Water and Power Secretary Anwar Ahmad Khan said the prime minister had approved the additional amount to maintain power generation at about 12,000MW and contain loadshedding.


He said the power ministry had provided complete details about oil requirements at different power plants as sought by the finance adviser but the only feedback from the finance ministry was that they were working on the issue while keeping in view the overall fiscal space available, according to their interpretation.


Sources said the arguments between the two ministries had reached such a stage that both the minister and secretary for water and power had offered the finance ministry to take charge of the power sector. They said they would step aside if the finance ministry were to micromanage the power plants.


The power ministry was asked by the finance ministry to submit efficiency-wise merit order of power plants for which it could arrange fuel.


When asked about the possibility of his resignation, Dr Malik said he had talked about this and he would have resigned much earlier had he known that he would be made so helpless in mitigating the sufferings of the people in scorching heat, but it would be creating a scene if he took such an extreme decision when he had only a few days to go anyway.


He said he had no doubt that the new leadership would be able to overcome the power crisis within 24-30 months with the right policies. He said he had been invited to brief PML-N leaders and he was impressed with the refreshing ideas, commitment and drive they had to overcome the crisis.


Dr Malik said about 25 per cent of generation capacity was lying idle because of shortage of funds and fuel and another 25pc for technical reasons. For example, a major public sector plant could not be put to use because a minor fan of its cooling plant had been out of order for over two years and nobody had attempted to repair or replace it. This capacity could be brought into use very shortly without any major investment, he said.
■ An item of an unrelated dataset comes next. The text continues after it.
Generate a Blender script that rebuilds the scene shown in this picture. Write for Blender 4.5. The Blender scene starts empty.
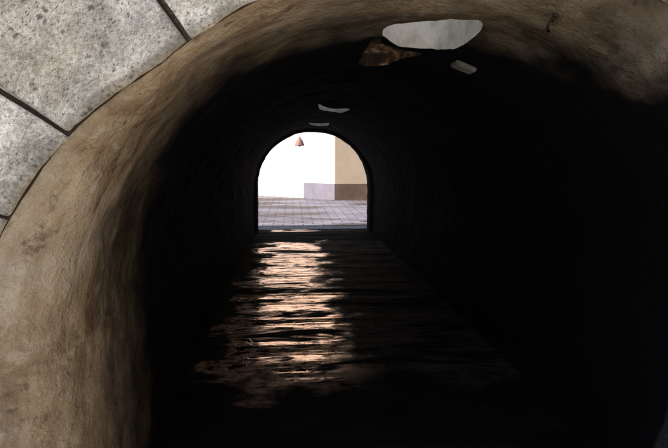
import bpy, bmesh, math, random
from mathutils import Vector, noise, Euler, Matrix
random.seed(3)
S=bpy.context.scene
S.view_settings.view_transform='Standard'; S.view_settings.look='None'; S.view_settings.exposure=0
CX=0.456; R=1.3; ZS=0.98; Y0=1.72; Y1=11.86; TOP=2.95
# ---------- camera
cam=bpy.data.cameras.new('camera'); co=bpy.data.objects.new('camera',cam); S.collection.objects.link(co)
co.location=(0,0,1.71); co.rotation_euler=(math.radians(90-7.55),0,math.radians(-4.51))
cam.lens=28.02; cam.sensor_width=36; cam.clip_start=0.02; cam.clip_end=2000; S.camera=co
# ---------- light
tosun=Vector((-0.65,-0.21,0.73)).normalized()
el=math.asin(tosun.z); az=math.atan2(tosun.x,tosun.y)
w=bpy.data.worlds.new('World'); S.world=w; w.use_nodes=True
nt=w.node_tree; bg=nt.nodes['Background']; sk=nt.nodes.new('ShaderNodeTexSky'); sk.sky_type='NISHITA'
sk.sun_disc=False; sk.sun_elevation=el; sk.sun_rotation=az; nt.links.new(sk.outputs[0],bg.inputs[0]); bg.inputs[1].default_value=0.15
sl=bpy.data.lights.new('sun','SUN'); sl.energy=5; sl.angle=math.radians(.5); sl.color=(1,.93,.83)
so=bpy.data.objects.new('sun',sl); S.collection.objects.link(so); so.rotation_euler=tosun.to_track_quat('Z','Y').to_euler(); so.location=(-8,-5,12)

# ---------- node helper
class M:
    def __init__(s,name):
        s.m=bpy.data.materials.new(name); s.m.use_nodes=True; s.t=s.m.node_tree; s.b=s.t.nodes['Principled BSDF']
        s.pos=s.n('ShaderNodeNewGeometry').outputs['Position']
    def n(s,t,**k):
        x=s.t.nodes.new(t)
        for a,b in k.items(): setattr(x,a,b)
        return x
    def l(s,a,b): s.t.links.new(a,b)
    def mapv(s,sc=(1,1,1),v=None):
        x=s.n('ShaderNodeMapping'); x.inputs['Scale'].default_value=sc; s.l(v or s.pos,x.inputs[0]); return x.outputs[0]
    def noise(s,scale,detail=4,rough=.55,v=None,dist=0):
        x=s.n('ShaderNodeTexNoise'); x.inputs['Scale'].default_value=scale; x.inputs['Detail'].default_value=detail
        x.inputs['Roughness'].default_value=rough; x.inputs['Distortion'].default_value=dist; s.l(v or s.pos,x.inputs['Vector']); return x.outputs[0]
    def vor(s,scale,v=None,feature='F1'):
        x=s.n('ShaderNodeTexVoronoi',feature=feature); x.inputs['Scale'].default_value=scale; s.l(v or s.pos,x.inputs['Vector']); return x.outputs['Distance']
    def ramp(s,f,stops):
        x=s.n('ShaderNodeValToRGB'); e=x.color_ramp.elements
        while len(e)<len(stops): e.new(.5)
        for i,(p,c) in enumerate(stops):
            e[i].position=p; e[i].color=(c,c,c,1) if isinstance(c,(int,float)) else (*c,1)
        s.l(f,x.inputs[0]); return x.outputs[0]
    def mix(s,f,a,b,mode='MIX'):
        x=s.n('ShaderNodeMix',data_type='RGBA',blend_type=mode)
        for v,i in ((f,0),(a,6),(b,7)):
            if isinstance(v,(int,float)): x.inputs[i].default_value=v
            elif isinstance(v,tuple): x.inputs[i].default_value=(*v,1)
            else: s.l(v,x.inputs[i])
        return x.outputs[2]
    def math(s,op,a,b=0,c=0):
        x=s.n('ShaderNodeMath',operation=op)
        for i,v in enumerate((a,b,c)):
            if isinstance(v,(int,float)): x.inputs[i].default_value=v
            else: s.l(v,x.inputs[i])
        return x.outputs[0]
    def xyz(s):
        x=s.n('ShaderNodeSeparateXYZ'); s.l(s.pos,x.inputs[0]); return x.outputs
    def mr(s,v,a,b,c=0,d=1,smooth=True):
        x=s.n('ShaderNodeMapRange'); x.interpolation_type='SMOOTHSTEP' if smooth else 'LINEAR'
        for i,q in enumerate((v,a,b,c,d)):
            if isinstance(q,(int,float)): x.inputs[i].default_value=q
            else: s.l(q,x.inputs[i])
        return x.outputs[0]
    def bump(s,h,dist,strength=1,prev=None):
        x=s.n('ShaderNodeBump'); x.inputs['Distance'].default_value=dist; x.inputs['Strength'].default_value=strength
        s.l(h,x.inputs['Height']); 
        if prev: s.l(prev,x.inputs['Normal'])
        s.l(x.outputs[0],s.b.inputs['Normal']); return x.outputs[0]
    def col(s,c):
        if isinstance(c,tuple): s.b.inputs['Base Color'].default_value=(*c,1)
        else: s.l(c,s.b.inputs['Base Color'])
    def rough(s,r):
        if isinstance(r,(int,float)): s.b.inputs['Roughness'].default_value=r
        else: s.l(r,s.b.inputs['Roughness'])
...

He said the government would have to change the regulatory framework to encourage efficiency of the power plants instead of penalising good operators. He was of the opinion that the government could increase the generation capacity and reduce the cost of power production from Rs14 to Rs9 per unit in five years by converting the diesel-based plants to coal, increasing efficiency of the plants and using bagasse plants.


Dr Malik reports from distribution companies showed that the period of loadshedding in urban Islamabad was eight hours and in its rural areas 10-12 hours.


The 4-6 hours loadshedding in Quetta was the least, but its rural areas faced 18 hours of outages.


In Peshawar, loadshedding in urban and rural areas has increased to 12 and 18 hours, while the tribal areas were without power for 17 hours.


In urban Lahore, the period was 10 hours and in adjoining rural areas 16 hours. Faisalabad city remained without electric supply for 16-17 hours and its rural areas 18-19 hours. Gujranwala suffered 14 hours of loadshedding. The period in urban and rural Hyderabad was eight and 10 hours and Multan 14-15 hours.